Famiglia

Niente assegno per l’ex moglie se è provata la relazione stabile con un nuovo partner

La Cassazione boccia per vizio di motivazione la sentenza d’appello che riconosce il contributo mensile anche se il rapporto sentimentale è pluriennale, consolidato e ufficiale

di Giorgio Vaccaro

Cassata per vizio di motivazione la sentenza di appello che mette a carico dell’ex marito l’assegno divorzile per l’ex moglie anche se era stato provato il rapporto sentimentale pluriennale e consolidato tra la donna e il suo nuovo partner, caratterizzato da ufficialità, con frequentazione quotidiana e periodi di «piena ed effettiva convivenza». Per la Cassazione, infatti, la motivazione della pronuncia di secondo grado «non consente di individuare in che modo e su quali basi si sia formato il convincimento della Corte d’appello». Lo ha stabilito la Cassazione con l’ordinanza 22604 del 16 ottobre scorso.

L’impugnazione verteva sulla sentenza della Corte d’appello di Reggio Calabria, che, riformando la sentenza di primo grado, aveva disposto la corresponsione da parte dell’ex marito di un assegno divorzile in favore dell’ex moglie, benché il materiale probatorio raccolto avesse dimostrato l’esistenza di un «rapporto sentimentale pluriennale e consolidato» tra l’ex moglie e il nuovo partner «fondato sulla quotidiana frequentazione con periodi più o meno lunghi di piena ed effettiva convivenza». Pur richiamando questi elementi, il giudice di secondo grado aveva rilevato come non potesse tale relazione «per ciò solo dirsi connotata da quei caratteri continuità e stabilità» necessari per ipotizzare la creazione tra la donna e il suo partner di una nuova famiglia di fatto, secondo i precedenti della Corte di Cassazione.

Non solo: nel prosieguo del ragionamento, la Corte d’appello era caduta in una evidente contraddittorietà.
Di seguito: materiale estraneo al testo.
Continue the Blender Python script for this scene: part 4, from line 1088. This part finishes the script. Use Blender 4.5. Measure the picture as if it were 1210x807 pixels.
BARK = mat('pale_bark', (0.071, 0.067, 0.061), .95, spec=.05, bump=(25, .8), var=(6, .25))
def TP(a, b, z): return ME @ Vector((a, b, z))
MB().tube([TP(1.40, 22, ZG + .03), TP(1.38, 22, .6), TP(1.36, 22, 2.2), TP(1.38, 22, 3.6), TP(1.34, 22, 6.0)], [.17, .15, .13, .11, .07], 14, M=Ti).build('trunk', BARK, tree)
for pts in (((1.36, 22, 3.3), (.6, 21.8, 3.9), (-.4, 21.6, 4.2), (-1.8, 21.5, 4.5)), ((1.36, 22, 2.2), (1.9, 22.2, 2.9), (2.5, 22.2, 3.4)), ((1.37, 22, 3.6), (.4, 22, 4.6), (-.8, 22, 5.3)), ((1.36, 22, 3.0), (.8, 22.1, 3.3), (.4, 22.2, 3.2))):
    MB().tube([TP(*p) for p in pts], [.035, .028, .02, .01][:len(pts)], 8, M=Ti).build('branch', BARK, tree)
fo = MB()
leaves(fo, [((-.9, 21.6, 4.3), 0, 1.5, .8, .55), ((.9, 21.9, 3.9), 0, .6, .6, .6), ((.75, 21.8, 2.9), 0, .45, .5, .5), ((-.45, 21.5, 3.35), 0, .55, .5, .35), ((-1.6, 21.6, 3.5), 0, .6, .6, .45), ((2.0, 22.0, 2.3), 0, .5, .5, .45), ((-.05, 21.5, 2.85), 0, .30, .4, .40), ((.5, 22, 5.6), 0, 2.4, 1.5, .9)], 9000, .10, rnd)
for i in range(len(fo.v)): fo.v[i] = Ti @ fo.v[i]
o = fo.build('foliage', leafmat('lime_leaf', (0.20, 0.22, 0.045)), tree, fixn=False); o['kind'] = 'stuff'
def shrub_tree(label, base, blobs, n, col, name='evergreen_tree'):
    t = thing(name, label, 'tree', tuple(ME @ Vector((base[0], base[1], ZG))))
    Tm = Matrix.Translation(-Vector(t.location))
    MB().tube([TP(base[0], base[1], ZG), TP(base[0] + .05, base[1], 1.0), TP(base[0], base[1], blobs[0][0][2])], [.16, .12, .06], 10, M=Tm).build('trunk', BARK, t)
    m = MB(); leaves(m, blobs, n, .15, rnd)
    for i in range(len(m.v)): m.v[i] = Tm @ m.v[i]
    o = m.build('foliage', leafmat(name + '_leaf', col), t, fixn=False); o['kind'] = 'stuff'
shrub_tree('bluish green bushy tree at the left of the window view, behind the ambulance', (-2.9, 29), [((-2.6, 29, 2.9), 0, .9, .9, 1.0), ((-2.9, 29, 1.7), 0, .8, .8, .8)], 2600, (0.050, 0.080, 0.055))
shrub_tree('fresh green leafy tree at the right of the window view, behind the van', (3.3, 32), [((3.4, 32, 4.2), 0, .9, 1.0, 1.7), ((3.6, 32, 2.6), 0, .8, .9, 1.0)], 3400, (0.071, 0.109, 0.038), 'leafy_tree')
Infatti, nel passaggio della motivazione relativo alla quantificazione dell’assegno, i giudici avevano rilevato come la ex moglie avesse «dato vita a una nuova, stabile e consolidata relazione affettiva con un nuovo compagno».

La Suprema corte ha quindi cassato la sentenza d’appello con rinvio a un collegio in diversa composizione, stigmatizzato come il percorso argomentativo «non consente di individuare in che modo e su quali basi si sia formato il convincimento della Corte d’appello, in assenza di richiami a elementi fattuali idonei a giustificare le ragioni della ritenuta assenza di continuità e di stabilità della relazione sentimentale, pur ricostruita dalla stessa Corte territoriale, in base all’istruttoria espletata in primo grado, come pluriennale, consolidata, ufficializzata, di quotidiana frequentazione e caratterizzata da periodi più o meno lunghi di piena ed effettiva convivenza».

Ricorre quindi, spiega la Cassazione, «l’anomalia motivazionale che si tramuta in violazione di legge costituzionalmente rilevante, in quanto attinente all’esistenza della motivazione in sè, il vizio risulta dal testo della sentenza impugnata, a prescindere dal confronto con le risultanze processuali, e la motivazione non raggiunge il minimo costituzionale».

Vengono così confermati gli elementi interpretativi e la valenza dei dati fattuali, per il riconoscimento della costituzione di una “famiglia di fatto”: la nascita della quale è espressione di una scelta esistenziale, libera e consapevole che si caratterizza per l’assunzione piena del rischio di una cessazione del rapporto. L’esistenza di una nuova famiglia, anche se successivamente cessata, esclude ogni residua solidarietà post matrimoniale con l’altro coniuge; quest’ultimo infatti non può che confidare nell’esonero definitivo da ogni obbligo.